*Exercise description*:
Reproduce all of the material exactly as shown.

-- Start Given material --

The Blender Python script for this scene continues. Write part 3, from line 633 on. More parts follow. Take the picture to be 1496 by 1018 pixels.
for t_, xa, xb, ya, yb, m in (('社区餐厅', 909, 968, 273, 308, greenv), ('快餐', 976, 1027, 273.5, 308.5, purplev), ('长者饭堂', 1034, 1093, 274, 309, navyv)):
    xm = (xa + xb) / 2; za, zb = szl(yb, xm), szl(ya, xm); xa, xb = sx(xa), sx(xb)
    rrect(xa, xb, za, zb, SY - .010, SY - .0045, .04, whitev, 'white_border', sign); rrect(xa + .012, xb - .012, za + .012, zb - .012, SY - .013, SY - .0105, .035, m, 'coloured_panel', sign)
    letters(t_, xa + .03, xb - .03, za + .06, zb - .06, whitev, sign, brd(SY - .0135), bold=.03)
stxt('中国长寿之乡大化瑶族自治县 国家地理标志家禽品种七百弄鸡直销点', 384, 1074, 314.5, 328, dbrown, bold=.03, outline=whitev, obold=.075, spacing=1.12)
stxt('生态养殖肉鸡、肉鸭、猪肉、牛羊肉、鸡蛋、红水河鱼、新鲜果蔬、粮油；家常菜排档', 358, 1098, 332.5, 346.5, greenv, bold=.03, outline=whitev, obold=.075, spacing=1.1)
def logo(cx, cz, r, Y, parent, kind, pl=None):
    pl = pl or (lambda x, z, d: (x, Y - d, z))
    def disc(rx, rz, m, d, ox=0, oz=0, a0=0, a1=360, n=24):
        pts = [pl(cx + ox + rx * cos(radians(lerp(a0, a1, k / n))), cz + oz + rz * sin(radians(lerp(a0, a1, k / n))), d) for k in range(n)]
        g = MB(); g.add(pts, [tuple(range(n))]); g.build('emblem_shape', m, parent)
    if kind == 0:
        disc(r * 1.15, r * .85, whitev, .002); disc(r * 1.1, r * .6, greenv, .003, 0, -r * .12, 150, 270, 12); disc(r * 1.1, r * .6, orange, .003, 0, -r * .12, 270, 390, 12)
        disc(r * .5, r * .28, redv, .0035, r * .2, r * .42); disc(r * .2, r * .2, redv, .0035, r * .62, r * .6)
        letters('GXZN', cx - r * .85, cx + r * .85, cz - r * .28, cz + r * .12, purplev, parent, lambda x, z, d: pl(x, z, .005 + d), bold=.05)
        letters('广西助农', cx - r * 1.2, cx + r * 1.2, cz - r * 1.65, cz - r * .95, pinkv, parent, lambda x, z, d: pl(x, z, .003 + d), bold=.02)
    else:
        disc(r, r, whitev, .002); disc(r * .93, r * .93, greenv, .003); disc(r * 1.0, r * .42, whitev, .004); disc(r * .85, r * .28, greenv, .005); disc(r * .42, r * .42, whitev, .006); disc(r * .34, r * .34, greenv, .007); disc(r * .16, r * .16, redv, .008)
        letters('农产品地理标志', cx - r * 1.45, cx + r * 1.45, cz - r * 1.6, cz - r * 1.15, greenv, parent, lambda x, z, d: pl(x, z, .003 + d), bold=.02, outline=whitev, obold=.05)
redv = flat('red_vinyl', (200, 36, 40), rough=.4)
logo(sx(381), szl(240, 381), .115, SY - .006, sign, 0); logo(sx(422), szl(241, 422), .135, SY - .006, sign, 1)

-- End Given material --

*Answer to the problem*:
The Blender Python script for this scene continues. Write part 3, from line 633 on. More parts follow. Take the picture to be 1496 by 1018 pixels.
for t_, xa, xb, ya, yb, m in (('社区餐厅', 909, 968, 273, 308, greenv), ('快餐', 976, 1027, 273.5, 308.5, purplev), ('长者饭堂', 1034, 1093, 274, 309, navyv)):
    xm = (xa + xb) / 2; za, zb = szl(yb, xm), szl(ya, xm); xa, xb = sx(xa), sx(xb)
    rrect(xa, xb, za, zb, SY - .010, SY - .0045, .04, whitev, 'white_border', sign); rrect(xa + .012, xb - .012, za + .012, zb - .012, SY - .013, SY - .0105, .035, m, 'coloured_panel', sign)
    letters(t_, xa + .03, xb - .03, za + .06, zb - .06, whitev, sign, brd(SY - .0135), bold=.03)
stxt('中国长寿之乡大化瑶族自治县 国家地理标志家禽品种七百弄鸡直销点', 384, 1074, 314.5, 328, dbrown, bold=.03, outline=whitev, obold=.075, spacing=1.12)
stxt('生态养殖肉鸡、肉鸭、猪肉、牛羊肉、鸡蛋、红水河鱼、新鲜果蔬、粮油；家常菜排档', 358, 1098, 332.5, 346.5, greenv, bold=.03, outline=whitev, obold=.075, spacing=1.1)
def logo(cx, cz, r, Y, parent, kind, pl=None):
    pl = pl or (lambda x, z, d: (x, Y - d, z))
    def disc(rx, rz, m, d, ox=0, oz=0, a0=0, a1=360, n=24):
        pts = [pl(cx + ox + rx * cos(radians(lerp(a0, a1, k / n))), cz + oz + rz * sin(radians(lerp(a0, a1, k / n))), d) for k in range(n)]
        g = MB(); g.add(pts, [tuple(range(n))]); g.build('emblem_shape', m, parent)
    if kind == 0:
        disc(r * 1.15, r * .85, whitev, .002); disc(r * 1.1, r * .6, greenv, .003, 0, -r * .12, 150, 270, 12); disc(r * 1.1, r * .6, orange, .003, 0, -r * .12, 270, 390, 12)
        disc(r * .5, r * .28, redv, .0035, r * .2, r * .42); disc(r * .2, r * .2, redv, .0035, r * .62, r * .6)
        letters('GXZN', cx - r * .85, cx + r * .85, cz - r * .28, cz + r * .12, purplev, parent, lambda x, z, d: pl(x, z, .005 + d), bold=.05)
        letters('广西助农', cx - r * 1.2, cx + r * 1.2, cz - r * 1.65, cz - r * .95, pinkv, parent, lambda x, z, d: pl(x, z, .003 + d), bold=.02)
    else:
        disc(r, r, whitev, .002); disc(r * .93, r * .93, greenv, .003); disc(r * 1.0, r * .42, whitev, .004); disc(r * .85, r * .28, greenv, .005); disc(r * .42, r * .42, whitev, .006); disc(r * .34, r * .34, greenv, .007); disc(r * .16, r * .16, redv, .008)
        letters('农产品地理标志', cx - r * 1.45, cx + r * 1.45, cz - r * 1.6, cz - r * 1.15, greenv, parent, lambda x, z, d: pl(x, z, .003 + d), bold=.02, outline=whitev, obold=.05)
redv = flat('red_vinyl', (200, 36, 40), rough=.4)
logo(sx(381), szl(240, 381), .115, SY - .006, sign, 0); logo(sx(422), szl(241, 422), .135, SY - .006, sign, 1)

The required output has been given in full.